● Available data:
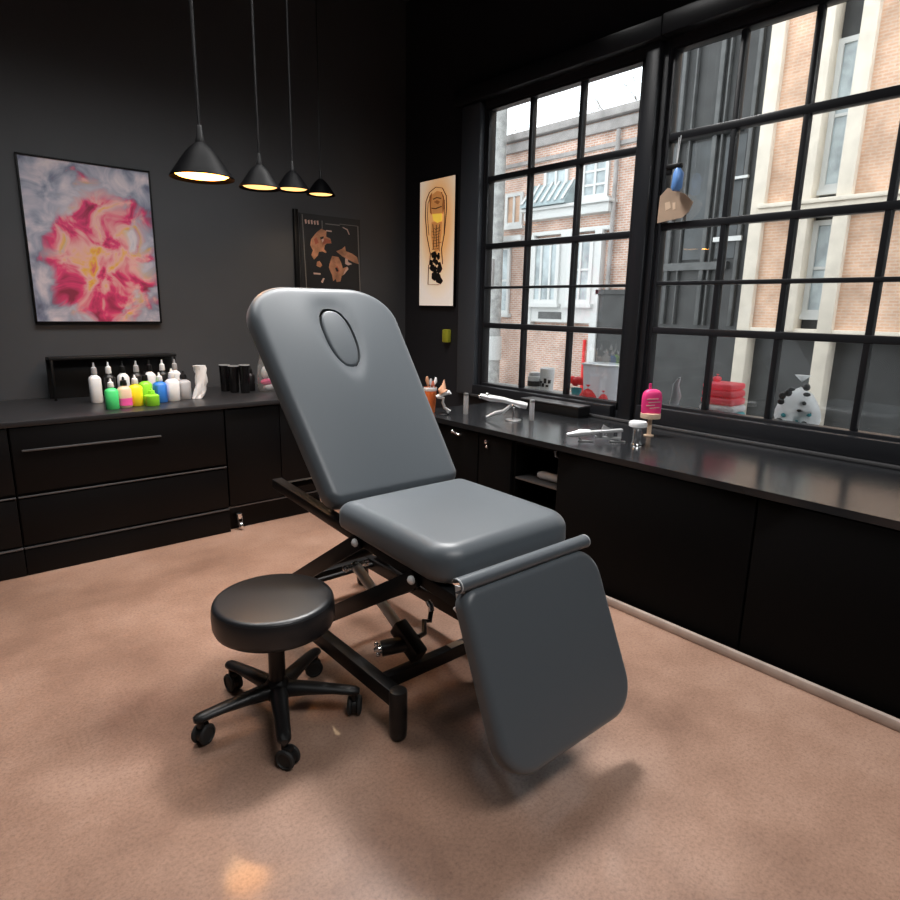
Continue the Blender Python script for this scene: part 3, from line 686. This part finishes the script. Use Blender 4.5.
# crumpled white wrap
mb = MB(); rg = []
for k in range(9):
    t = k/8; c = V((1.562+.045*t*(1.4-t*2), 4.60, ZB+.002+.235*(1-t))); rg.append([c+V(((.042+.006*math.sin(k*2.1+q))*math.cos(q*2*PI/14), (.028+.006*math.sin(k*1.3+q*2))*math.sin(q*2*PI/14), .006*math.sin(q*1.7+k) if 0 < k < 8 else 0)) for q in range(14)])
mb.rings(rg); tag(origin(mb.build('paper_wrap', M['white'], ang=25), (1.6, 4.6, ZB)), 'crumpled white paper sleeve standing at the end of the bottle row', 'paper sleeve')
for i, (x, y, h) in enumerate(((1.850, 4.88, .205), (1.880, 4.77, .205), (1.935, 4.70, .215))):
    r = thing('tumbler', ['black tumbler half hidden behind the two others', 'middle glossy black tumbler of the three', 'glossy black tumbler with pale grey side, nearest the reclining chair'][i], 'tumbler', (x, y, ZB), 0, 'dark tumblers on the back counter')
    MB().lathe([(.030, 0), (.034, .004), (.040, h), (.037, h), (.031, .01), (.001, .01)], (x, y, ZB), 28).build('cup', M['gloss'], r)
    MB().lathe([(.0405, h-.003), (.0415, h), (.0405, h+.003), (.0365, h+.003), (.0365, h-.003), (.0405, h-.003)], (x, y, ZB), 28, cap=False).build('rim', M['grey'], r)
r = thing('pouch', 'clear pouch with bright pink contents beside the reclining chair backrest', 'pouch', (2.12, 4.70, ZB))
mb = MB(); rg = []
for z, a, b in ((0, .07, .035), (.04, .085, .045), (.12, .08, .04), (.20, .065, .03), (.27, .04, .015), (.31, .015, .006)):
    rg.append([V((2.12+a*math.cos(q*PI/8)-.02*z/.3, 4.70+b*math.sin(q*PI/8), ZB+z)) for q in range(16)])
mb.rings(rg); mb.build('film', M['clear'], r)
MB().ball((2.115, 4.70, ZB+.075), .045, 1.2, .6, .6).build('pink_contents', M['magenta'], r)
MB().ball((2.13, 4.70, ZB+.035), .03, 1.6, .9, .9).ball((2.10, 4.70, ZB+.15), .03, 1, .7, 1.6).build('white_contents', M['white'], r)
bottle(2.025, 4.80, .06, .20, 'plastic', 'plastic', 'black bottle standing between the tumblers and the clear pouch', 'black and white bottles in the rear row', nm='squeeze_bottle')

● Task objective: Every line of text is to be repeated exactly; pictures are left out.

● Expected answer:
Continue the Blender Python script for this scene: part 3, from line 686. This part finishes the script. Use Blender 4.5.
# crumpled white wrap
mb = MB(); rg = []
for k in range(9):
    t = k/8; c = V((1.562+.045*t*(1.4-t*2), 4.60, ZB+.002+.235*(1-t))); rg.append([c+V(((.042+.006*math.sin(k*2.1+q))*math.cos(q*2*PI/14), (.028+.006*math.sin(k*1.3+q*2))*math.sin(q*2*PI/14), .006*math.sin(q*1.7+k) if 0 < k < 8 else 0)) for q in range(14)])
mb.rings(rg); tag(origin(mb.build('paper_wrap', M['white'], ang=25), (1.6, 4.6, ZB)), 'crumpled white paper sleeve standing at the end of the bottle row', 'paper sleeve')
for i, (x, y, h) in enumerate(((1.850, 4.88, .205), (1.880, 4.77, .205), (1.935, 4.70, .215))):
    r = thing('tumbler', ['black tumbler half hidden behind the two others', 'middle glossy black tumbler of the three', 'glossy black tumbler with pale grey side, nearest the reclining chair'][i], 'tumbler', (x, y, ZB), 0, 'dark tumblers on the back counter')
    MB().lathe([(.030, 0), (.034, .004), (.040, h), (.037, h), (.031, .01), (.001, .01)], (x, y, ZB), 28).build('cup', M['gloss'], r)
    MB().lathe([(.0405, h-.003), (.0415, h), (.0405, h+.003), (.0365, h+.003), (.0365, h-.003), (.0405, h-.003)], (x, y, ZB), 28, cap=False).build('rim', M['grey'], r)
r = thing('pouch', 'clear pouch with bright pink contents beside the reclining chair backrest', 'pouch', (2.12, 4.70, ZB))
mb = MB(); rg = []
for z, a, b in ((0, .07, .035), (.04, .085, .045), (.12, .08, .04), (.20, .065, .03), (.27, .04, .015), (.31, .015, .006)):
    rg.append([V((2.12+a*math.cos(q*PI/8)-.02*z/.3, 4.70+b*math.sin(q*PI/8), ZB+z)) for q in range(16)])
mb.rings(rg); mb.build('film', M['clear'], r)
MB().ball((2.115, 4.70, ZB+.075), .045, 1.2, .6, .6).build('pink_contents', M['magenta'], r)
MB().ball((2.13, 4.70, ZB+.035), .03, 1.6, .9, .9).ball((2.10, 4.70, ZB+.15), .03, 1, .7, 1.6).build('white_contents', M['white'], r)
bottle(2.025, 4.80, .06, .20, 'plastic', 'plastic', 'black bottle standing between the tumblers and the clear pouch', 'black and white bottles in the rear row', nm='squeeze_bottle')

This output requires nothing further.